TASK OBJECTIVE:
Write out each line that follows exactly as it stands, without the pictures.

◇ ◇ ◇ ◇ ◇

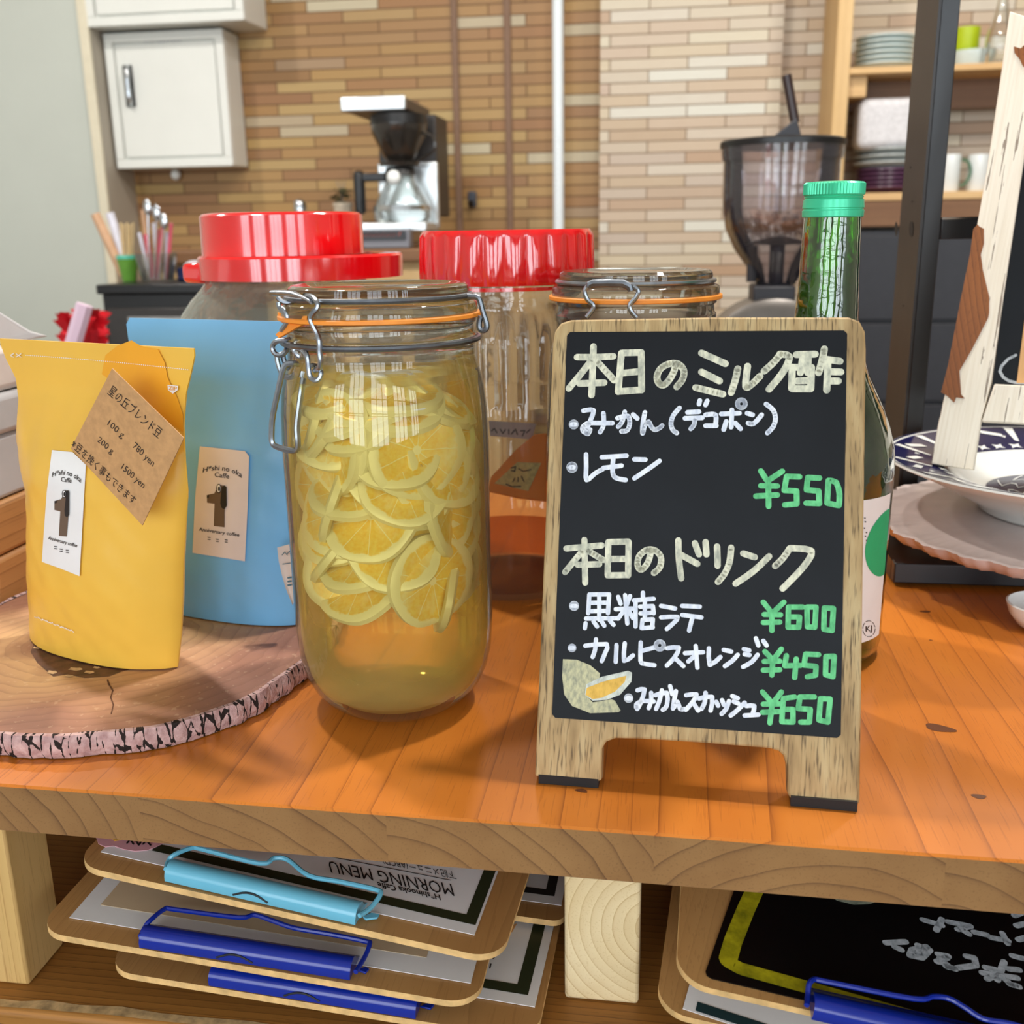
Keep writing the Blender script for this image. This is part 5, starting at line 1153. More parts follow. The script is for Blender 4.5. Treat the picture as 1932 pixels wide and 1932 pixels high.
for (z_, r) in ((za, Rh-.004), (za, Rh), (zb2-.002, Rh+.0005), (zb2, Rh-.0015), (zb2-.0008, Rh-.02), (za+.004, Rh-.006)):
    rows.append([hc+V((r*math.cos(a), r*math.sin(a), z_)) for a in [math.radians(-172+344*k/70) for k in range(71)]])
rows.append(rows[0]); mb.grid(rows); mb.build('carrying_handle', M['red'], rj)
p = ony(383, 510, .86)
hp = V((p.x+.004, .868, (za+zb2)/2-.004))
R_ = Matrix.Rotation(math.radians(-24), 3, 'Z')
mb = MB(); mb.box((-.014, -.022, -.009), (.012, .020, .008), R_); mb.v = [v+hp for v in mb.v]
mb.build('handle_grip', M['red'], rj, bevel=.005, seg=3)
# ================================================================== ribbed jar (middle rear)
GC = V((-.1245, .8265, 0))
gj = thing('ribbed_jar', GC, 'ribbed clear glass jar with fluted red screw lid behind the lemon jar', 'jar', 'red lidded jars')
flu = lambda a, z: 1+(.045*(1 if z < .2205 else 0)*(1 if z > .1549 else .15))*abs(math.cos(13*a))
M['jar3'] = glassy('ribbed_glass', (240, 240, 238), (170, 170, 166), .08, .02, wavy=.08, edge_w=.5, wscale=38, lens=.6, lens_z=.155)
MB().lathe([(.0006, .060), (.006, .065), (.03, .0685), (.10, .070), (.105, .0725), (.155, .0725), (.160, .0715), (.20, .0715), (.212, .070), (.222, .066), (.230, .0635), (.236, .0645), (.240, .0635), (.25, .0635)], GC, 132, caps=False, flute=flu).build('glass_body', M['jar3'], gj)
flid = lambda a, z: 1+(.030*abs(math.sin(13*a)) - .016 if z < .280 else -.012)
MB().lathe([(.2440, 0), (.2440, .0640), (.2445, .0672), (.249, .0680), (.279, .0670), (.2812, .0676), (.2840, .0655), (.2845, 0)], GC, 208, caps=False, flute=flid).build('lid', M['red'], gj, angle=50)
MB().lathe([(.2405, .0648), (.2432, .0648)], GC, 64, caps=False).build('lid_seal', M['red'], gj)
t = NT('pale_reflection'); tr = t.n('ShaderNodeBsdfTransparent'); tr.inputs[0].default_value = C4((232, 196, 160))  # amber tint stands in for the counter reflected in the jar bottom
df = t.n('ShaderNodeBsdfPrincipled'); df.inputs['Base Color'].default_value = C4((120, 70, 46)); df.inputs['Roughness'].default_value = .2
ms = t.n('ShaderNodeMixShader'); t.set(ms, 0, .12); t.set(ms, 1, tr.outputs[0]); t.set(ms, 2, df.outputs[0]); M['counter_reflection'] = t.done(ms.outputs[0])
tag(MB().lathe([(.004, .056), (.008, .061), (.026, .0640), (.036, .0648), (.0363, 0)], GC, 48, caps=False).build('amber_reflection', M['counter_reflection'], loc=GC+V((0, 0, .004))), 'clear amber brown tint imitating the counter reflection in the bottom of the ribbed jar', 'counter_reflection')
OP = Pl((GC.x, GC.y+.012, .08), (1, 0, 0), (0, .42, 1))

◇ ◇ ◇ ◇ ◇

REPLY TO THE EXERCISE:
Keep writing the Blender script for this image. This is part 5, starting at line 1153. More parts follow. The script is for Blender 4.5. Treat the picture as 1932 pixels wide and 1932 pixels high.
for (z_, r) in ((za, Rh-.004), (za, Rh), (zb2-.002, Rh+.0005), (zb2, Rh-.0015), (zb2-.0008, Rh-.02), (za+.004, Rh-.006)):
    rows.append([hc+V((r*math.cos(a), r*math.sin(a), z_)) for a in [math.radians(-172+344*k/70) for k in range(71)]])
rows.append(rows[0]); mb.grid(rows); mb.build('carrying_handle', M['red'], rj)
p = ony(383, 510, .86)
hp = V((p.x+.004, .868, (za+zb2)/2-.004))
R_ = Matrix.Rotation(math.radians(-24), 3, 'Z')
mb = MB(); mb.box((-.014, -.022, -.009), (.012, .020, .008), R_); mb.v = [v+hp for v in mb.v]
mb.build('handle_grip', M['red'], rj, bevel=.005, seg=3)
# ================================================================== ribbed jar (middle rear)
GC = V((-.1245, .8265, 0))
gj = thing('ribbed_jar', GC, 'ribbed clear glass jar with fluted red screw lid behind the lemon jar', 'jar', 'red lidded jars')
flu = lambda a, z: 1+(.045*(1 if z < .2205 else 0)*(1 if z > .1549 else .15))*abs(math.cos(13*a))
M['jar3'] = glassy('ribbed_glass', (240, 240, 238), (170, 170, 166), .08, .02, wavy=.08, edge_w=.5, wscale=38, lens=.6, lens_z=.155)
MB().lathe([(.0006, .060), (.006, .065), (.03, .0685), (.10, .070), (.105, .0725), (.155, .0725), (.160, .0715), (.20, .0715), (.212, .070), (.222, .066), (.230, .0635), (.236, .0645), (.240, .0635), (.25, .0635)], GC, 132, caps=False, flute=flu).build('glass_body', M['jar3'], gj)
flid = lambda a, z: 1+(.030*abs(math.sin(13*a)) - .016 if z < .280 else -.012)
MB().lathe([(.2440, 0), (.2440, .0640), (.2445, .0672), (.249, .0680), (.279, .0670), (.2812, .0676), (.2840, .0655), (.2845, 0)], GC, 208, caps=False, flute=flid).build('lid', M['red'], gj, angle=50)
MB().lathe([(.2405, .0648), (.2432, .0648)], GC, 64, caps=False).build('lid_seal', M['red'], gj)
t = NT('pale_reflection'); tr = t.n('ShaderNodeBsdfTransparent'); tr.inputs[0].default_value = C4((232, 196, 160))  # amber tint stands in for the counter reflected in the jar bottom
df = t.n('ShaderNodeBsdfPrincipled'); df.inputs['Base Color'].default_value = C4((120, 70, 46)); df.inputs['Roughness'].default_value = .2
ms = t.n('ShaderNodeMixShader'); t.set(ms, 0, .12); t.set(ms, 1, tr.outputs[0]); t.set(ms, 2, df.outputs[0]); M['counter_reflection'] = t.done(ms.outputs[0])
tag(MB().lathe([(.004, .056), (.008, .061), (.026, .0640), (.036, .0648), (.0363, 0)], GC, 48, caps=False).build('amber_reflection', M['counter_reflection'], loc=GC+V((0, 0, .004))), 'clear amber brown tint imitating the counter reflection in the bottom of the ribbed jar', 'counter_reflection')
OP = Pl((GC.x, GC.y+.012, .08), (1, 0, 0), (0, .42, 1))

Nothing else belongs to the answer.